Write the material out again in full, exactly.

[start]

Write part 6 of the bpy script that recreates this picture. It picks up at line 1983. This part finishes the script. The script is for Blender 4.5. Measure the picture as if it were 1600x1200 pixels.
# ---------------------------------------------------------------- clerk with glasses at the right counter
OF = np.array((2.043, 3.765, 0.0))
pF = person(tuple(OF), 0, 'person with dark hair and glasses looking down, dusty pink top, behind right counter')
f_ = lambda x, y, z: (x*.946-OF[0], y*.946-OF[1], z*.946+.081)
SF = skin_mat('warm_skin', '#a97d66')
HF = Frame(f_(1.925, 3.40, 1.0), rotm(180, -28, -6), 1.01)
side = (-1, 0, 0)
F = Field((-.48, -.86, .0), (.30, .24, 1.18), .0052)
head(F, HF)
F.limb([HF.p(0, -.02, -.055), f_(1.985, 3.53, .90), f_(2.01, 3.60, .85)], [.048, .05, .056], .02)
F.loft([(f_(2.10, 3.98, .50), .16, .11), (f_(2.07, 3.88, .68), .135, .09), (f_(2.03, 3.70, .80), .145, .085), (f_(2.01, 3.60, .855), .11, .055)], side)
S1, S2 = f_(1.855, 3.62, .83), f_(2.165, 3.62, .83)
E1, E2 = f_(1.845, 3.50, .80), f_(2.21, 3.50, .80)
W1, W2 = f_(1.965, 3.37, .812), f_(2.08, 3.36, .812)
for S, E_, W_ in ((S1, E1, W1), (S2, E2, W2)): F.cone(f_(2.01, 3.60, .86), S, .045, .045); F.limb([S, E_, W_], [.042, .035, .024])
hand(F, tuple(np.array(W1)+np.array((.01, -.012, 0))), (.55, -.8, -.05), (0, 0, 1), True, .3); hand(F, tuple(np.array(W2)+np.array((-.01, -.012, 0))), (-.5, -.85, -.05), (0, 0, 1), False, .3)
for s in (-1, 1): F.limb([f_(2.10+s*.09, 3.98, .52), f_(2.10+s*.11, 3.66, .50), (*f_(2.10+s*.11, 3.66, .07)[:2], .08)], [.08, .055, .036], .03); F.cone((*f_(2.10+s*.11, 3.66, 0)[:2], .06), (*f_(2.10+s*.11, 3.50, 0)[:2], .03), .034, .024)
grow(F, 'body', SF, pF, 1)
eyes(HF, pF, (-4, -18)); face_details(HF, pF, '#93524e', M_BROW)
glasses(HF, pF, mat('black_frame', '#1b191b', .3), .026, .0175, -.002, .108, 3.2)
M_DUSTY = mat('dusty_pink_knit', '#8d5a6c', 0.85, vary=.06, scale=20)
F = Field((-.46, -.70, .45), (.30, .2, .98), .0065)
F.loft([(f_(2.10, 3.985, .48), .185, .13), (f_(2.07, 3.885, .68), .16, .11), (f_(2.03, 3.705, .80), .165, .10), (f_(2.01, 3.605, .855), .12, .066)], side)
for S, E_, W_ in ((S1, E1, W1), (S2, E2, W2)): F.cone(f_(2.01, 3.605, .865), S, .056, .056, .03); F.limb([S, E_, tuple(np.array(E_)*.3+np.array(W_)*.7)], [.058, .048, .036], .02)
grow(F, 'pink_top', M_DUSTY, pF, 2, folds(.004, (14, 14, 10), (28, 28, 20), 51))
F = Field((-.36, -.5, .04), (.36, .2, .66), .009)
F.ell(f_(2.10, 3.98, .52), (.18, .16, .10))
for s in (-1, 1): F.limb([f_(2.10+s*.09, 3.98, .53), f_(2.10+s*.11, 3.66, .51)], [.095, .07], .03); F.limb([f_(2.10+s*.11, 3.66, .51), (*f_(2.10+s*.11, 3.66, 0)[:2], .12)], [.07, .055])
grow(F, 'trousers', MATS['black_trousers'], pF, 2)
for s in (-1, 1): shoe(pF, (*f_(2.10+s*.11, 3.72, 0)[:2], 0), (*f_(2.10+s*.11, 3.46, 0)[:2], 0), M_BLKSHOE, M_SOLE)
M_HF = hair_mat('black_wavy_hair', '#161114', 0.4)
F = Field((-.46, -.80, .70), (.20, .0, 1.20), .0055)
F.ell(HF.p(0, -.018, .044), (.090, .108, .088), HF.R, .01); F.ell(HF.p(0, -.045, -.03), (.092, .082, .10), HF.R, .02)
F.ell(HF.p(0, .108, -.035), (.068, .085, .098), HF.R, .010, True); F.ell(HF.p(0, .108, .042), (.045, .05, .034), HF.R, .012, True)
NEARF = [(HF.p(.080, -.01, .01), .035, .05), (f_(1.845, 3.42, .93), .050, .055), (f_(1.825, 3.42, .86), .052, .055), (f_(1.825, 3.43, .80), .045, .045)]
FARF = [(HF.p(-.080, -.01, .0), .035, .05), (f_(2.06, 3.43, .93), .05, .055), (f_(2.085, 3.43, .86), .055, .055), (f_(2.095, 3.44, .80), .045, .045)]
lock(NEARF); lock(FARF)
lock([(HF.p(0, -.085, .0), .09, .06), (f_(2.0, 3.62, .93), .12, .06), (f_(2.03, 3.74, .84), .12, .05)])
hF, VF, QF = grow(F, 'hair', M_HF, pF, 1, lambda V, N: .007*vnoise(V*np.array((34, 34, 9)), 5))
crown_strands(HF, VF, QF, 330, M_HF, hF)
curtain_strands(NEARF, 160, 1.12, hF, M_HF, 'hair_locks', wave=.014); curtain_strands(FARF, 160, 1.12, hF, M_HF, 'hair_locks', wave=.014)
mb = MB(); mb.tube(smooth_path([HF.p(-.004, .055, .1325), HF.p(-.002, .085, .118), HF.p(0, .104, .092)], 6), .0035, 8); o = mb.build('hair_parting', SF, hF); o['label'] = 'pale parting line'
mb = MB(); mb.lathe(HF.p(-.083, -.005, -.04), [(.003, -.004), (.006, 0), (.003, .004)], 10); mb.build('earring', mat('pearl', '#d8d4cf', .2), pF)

[end]

**SOLUTION BELOW**
Write part 6 of the bpy script that recreates this picture. It picks up at line 1983. This part finishes the script. The script is for Blender 4.5. Measure the picture as if it were 1600x1200 pixels.
# ---------------------------------------------------------------- clerk with glasses at the right counter
OF = np.array((2.043, 3.765, 0.0))
pF = person(tuple(OF), 0, 'person with dark hair and glasses looking down, dusty pink top, behind right counter')
f_ = lambda x, y, z: (x*.946-OF[0], y*.946-OF[1], z*.946+.081)
SF = skin_mat('warm_skin', '#a97d66')
HF = Frame(f_(1.925, 3.40, 1.0), rotm(180, -28, -6), 1.01)
side = (-1, 0, 0)
F = Field((-.48, -.86, .0), (.30, .24, 1.18), .0052)
head(F, HF)
F.limb([HF.p(0, -.02, -.055), f_(1.985, 3.53, .90), f_(2.01, 3.60, .85)], [.048, .05, .056], .02)
F.loft([(f_(2.10, 3.98, .50), .16, .11), (f_(2.07, 3.88, .68), .135, .09), (f_(2.03, 3.70, .80), .145, .085), (f_(2.01, 3.60, .855), .11, .055)], side)
S1, S2 = f_(1.855, 3.62, .83), f_(2.165, 3.62, .83)
E1, E2 = f_(1.845, 3.50, .80), f_(2.21, 3.50, .80)
W1, W2 = f_(1.965, 3.37, .812), f_(2.08, 3.36, .812)
for S, E_, W_ in ((S1, E1, W1), (S2, E2, W2)): F.cone(f_(2.01, 3.60, .86), S, .045, .045); F.limb([S, E_, W_], [.042, .035, .024])
hand(F, tuple(np.array(W1)+np.array((.01, -.012, 0))), (.55, -.8, -.05), (0, 0, 1), True, .3); hand(F, tuple(np.array(W2)+np.array((-.01, -.012, 0))), (-.5, -.85, -.05), (0, 0, 1), False, .3)
for s in (-1, 1): F.limb([f_(2.10+s*.09, 3.98, .52), f_(2.10+s*.11, 3.66, .50), (*f_(2.10+s*.11, 3.66, .07)[:2], .08)], [.08, .055, .036], .03); F.cone((*f_(2.10+s*.11, 3.66, 0)[:2], .06), (*f_(2.10+s*.11, 3.50, 0)[:2], .03), .034, .024)
grow(F, 'body', SF, pF, 1)
eyes(HF, pF, (-4, -18)); face_details(HF, pF, '#93524e', M_BROW)
glasses(HF, pF, mat('black_frame', '#1b191b', .3), .026, .0175, -.002, .108, 3.2)
M_DUSTY = mat('dusty_pink_knit', '#8d5a6c', 0.85, vary=.06, scale=20)
F = Field((-.46, -.70, .45), (.30, .2, .98), .0065)
F.loft([(f_(2.10, 3.985, .48), .185, .13), (f_(2.07, 3.885, .68), .16, .11), (f_(2.03, 3.705, .80), .165, .10), (f_(2.01, 3.605, .855), .12, .066)], side)
for S, E_, W_ in ((S1, E1, W1), (S2, E2, W2)): F.cone(f_(2.01, 3.605, .865), S, .056, .056, .03); F.limb([S, E_, tuple(np.array(E_)*.3+np.array(W_)*.7)], [.058, .048, .036], .02)
grow(F, 'pink_top', M_DUSTY, pF, 2, folds(.004, (14, 14, 10), (28, 28, 20), 51))
F = Field((-.36, -.5, .04), (.36, .2, .66), .009)
F.ell(f_(2.10, 3.98, .52), (.18, .16, .10))
for s in (-1, 1): F.limb([f_(2.10+s*.09, 3.98, .53), f_(2.10+s*.11, 3.66, .51)], [.095, .07], .03); F.limb([f_(2.10+s*.11, 3.66, .51), (*f_(2.10+s*.11, 3.66, 0)[:2], .12)], [.07, .055])
grow(F, 'trousers', MATS['black_trousers'], pF, 2)
for s in (-1, 1): shoe(pF, (*f_(2.10+s*.11, 3.72, 0)[:2], 0), (*f_(2.10+s*.11, 3.46, 0)[:2], 0), M_BLKSHOE, M_SOLE)
M_HF = hair_mat('black_wavy_hair', '#161114', 0.4)
F = Field((-.46, -.80, .70), (.20, .0, 1.20), .0055)
F.ell(HF.p(0, -.018, .044), (.090, .108, .088), HF.R, .01); F.ell(HF.p(0, -.045, -.03), (.092, .082, .10), HF.R, .02)
F.ell(HF.p(0, .108, -.035), (.068, .085, .098), HF.R, .010, True); F.ell(HF.p(0, .108, .042), (.045, .05, .034), HF.R, .012, True)
NEARF = [(HF.p(.080, -.01, .01), .035, .05), (f_(1.845, 3.42, .93), .050, .055), (f_(1.825, 3.42, .86), .052, .055), (f_(1.825, 3.43, .80), .045, .045)]
FARF = [(HF.p(-.080, -.01, .0), .035, .05), (f_(2.06, 3.43, .93), .05, .055), (f_(2.085, 3.43, .86), .055, .055), (f_(2.095, 3.44, .80), .045, .045)]
lock(NEARF); lock(FARF)
lock([(HF.p(0, -.085, .0), .09, .06), (f_(2.0, 3.62, .93), .12, .06), (f_(2.03, 3.74, .84), .12, .05)])
hF, VF, QF = grow(F, 'hair', M_HF, pF, 1, lambda V, N: .007*vnoise(V*np.array((34, 34, 9)), 5))
crown_strands(HF, VF, QF, 330, M_HF, hF)
curtain_strands(NEARF, 160, 1.12, hF, M_HF, 'hair_locks', wave=.014); curtain_strands(FARF, 160, 1.12, hF, M_HF, 'hair_locks', wave=.014)
mb = MB(); mb.tube(smooth_path([HF.p(-.004, .055, .1325), HF.p(-.002, .085, .118), HF.p(0, .104, .092)], 6), .0035, 8); o = mb.build('hair_parting', SF, hF); o['label'] = 'pale parting line'
mb = MB(); mb.lathe(HF.p(-.083, -.005, -.04), [(.003, -.004), (.006, 0), (.003, .004)], 10); mb.build('earring', mat('pearl', '#d8d4cf', .2), pF)